**** Collected data ****

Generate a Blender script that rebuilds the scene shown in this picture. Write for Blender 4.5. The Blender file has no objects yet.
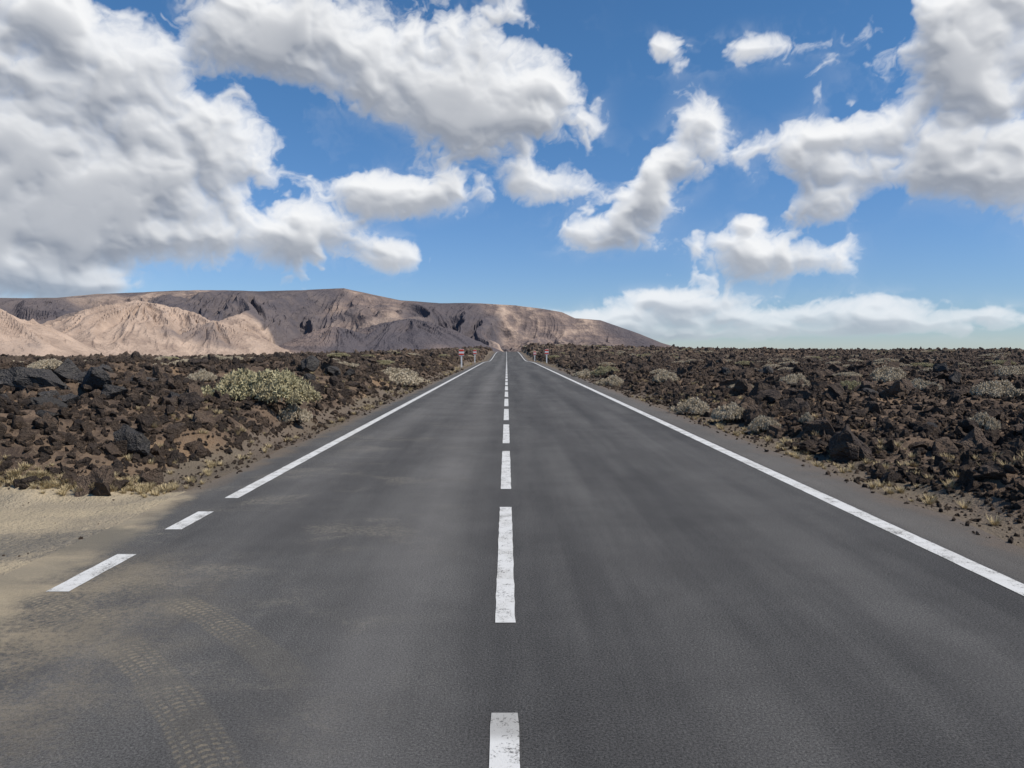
import bpy, bmesh, math, random, time
import numpy as np
from mathutils import Vector
T0=time.time()
random.seed(4); rng=np.random.default_rng(7)
sc=bpy.context.scene
sc.view_settings.view_transform='Standard'; sc.view_settings.look='None'; sc.view_settings.exposure=0
F=740.0; CX=506.7; HY=350.0; CH=1.6

# ---------------------------------------------------------------- noise
_tab=[rng.random((256,256)) for _ in range(8)]
def vn(x,y,s=0):
    t=_tab[s%8]; x=np.asarray(x,float)+s*17.3; y=np.asarray(y,float)+s*9.7
    xi=np.floor(x).astype(np.int64); yi=np.floor(y).astype(np.int64)
    fx=x-xi; fy=y-yi; fx=fx*fx*fx*(fx*(fx*6-15)+10); fy=fy*fy*fy*(fy*(fy*6-15)+10)
    a=t[xi&255,yi&255]; b=t[(xi+1)&255,yi&255]; c=t[xi&255,(yi+1)&255]; d=t[(xi+1)&255,(yi+1)&255]
    return (a*(1-fx)+b*fx)*(1-fy)+(c*(1-fx)+d*fx)*fy
def fbm(x,y,o=4,s=0,g=0.5):
    r=0;A=1;T=0
    for i in range(o):
        r=r+A*vn(x,y,s+i); T+=A; A*=g
        x,y=(x*0.8-y*0.6)*2.03,(x*0.6+y*0.8)*2.03
    return r/T
def ridged(x,y,o=4,s=0,g=0.5):
    r=0;A=1;T=0
    for i in range(o):
        r=r+A*(1-np.abs(2*vn(x,y,s+i)-1)); T+=A; A*=g
        x,y=(x*0.8-y*0.6)*2.03,(x*0.6+y*0.8)*2.03
    return r/T
def sst(a,b,x):
    t=np.clip((x-a)/(b-a),0,1); return t*t*(3-2*t)

# ---------------------------------------------------------------- terrain
XL=-3.6; XR=4.2
def roadz(y):
    y=np.asarray(y,float)
    return 1.0*sst(130,245,y)-0.35*sst(90,135,y)*(1-sst(135,190,y))-0.012*np.maximum(y-260,0)
def terrain(x,y):
    x=np.asarray(x,float); y=np.asarray(y,float); r=np.hypot(x,y)
    rz=roadz(y)
    sl=XL-x; sr=x-XR; s=np.maximum(sl,sr)
    left=x<0
    wob=(fbm(x*0.9,y*0.9,3,2)-0.5)
    m=sst(0.35,1.3,s+wob*0.9-r*0.004)
    j=sst(8.2,9.3,y+wob*1.2)+sst(9,14,-y)
    m=np.where(left,m*np.clip(j,0,1),m)
    big=fbm(x/9,y/9,3,1)-0.5
    med=ridged(x/2.6,y/2.6,3,3)-0.5
    fine=ridged(x/0.75,y/0.75,4,5)-0.5
    hl=0.45*sst(0,4,s)+0.22*sst(10,25,r)+1.1*big+0.55*med+0.30*fine
    hr=0.12*sst(0,6,s)+0.15*sst(15,50,r)+0.7*big+0.34*med+0.25*fine
    far=fbm(x/45,y/45,3,6)-0.5
    hl=hl+far*0.9*sst(40,100,r)-0.85*sst(35,120,r)*sst(8,45,-x)
    hr=hr+far*1.2*sst(40,100,r)+1.15*sst(70,230,r)
    side=sst(-40,40,x)
    decl=np.where(r>150,-(0.012*(1-side)+0.005*side)*(r-150),0)
    h=np.where(left,hl,hr)
    amp=0.55+0.45*sst(0,3,s)
    h=np.maximum(h*amp,-0.05+0.12*fine)
    rzr=rz*(1-sst(20,90,np.abs(x)))
    rzr=np.where(y>260,np.maximum(rzr,-5),rzr)
    verge=-0.03-0.06*sst(0.1,0.8,s)+0.015*(fbm(x*3,y*3,2,4)-0.5)*sst(0.0,0.3,s)
    z=rzr+verge*(1-m)+h*m+decl*sst(0,60,s)
    z=np.where(s<0.05,rz-0.03,z)
    return z,m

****

What is required
Write out exactly the opening lines of the data, stopping after the line that holds "F=740.0; CX=506.7; HY=350.0; CH=1.6". Exclude pictures.

Solution below
Generate a Blender script that rebuilds the scene shown in this picture. Write for Blender 4.5. The Blender file has no objects yet.
import bpy, bmesh, math, random, time
import numpy as np
from mathutils import Vector
T0=time.time()
random.seed(4); rng=np.random.default_rng(7)
sc=bpy.context.scene
sc.view_settings.view_transform='Standard'; sc.view_settings.look='None'; sc.view_settings.exposure=0
F=740.0; CX=506.7; HY=350.0; CH=1.6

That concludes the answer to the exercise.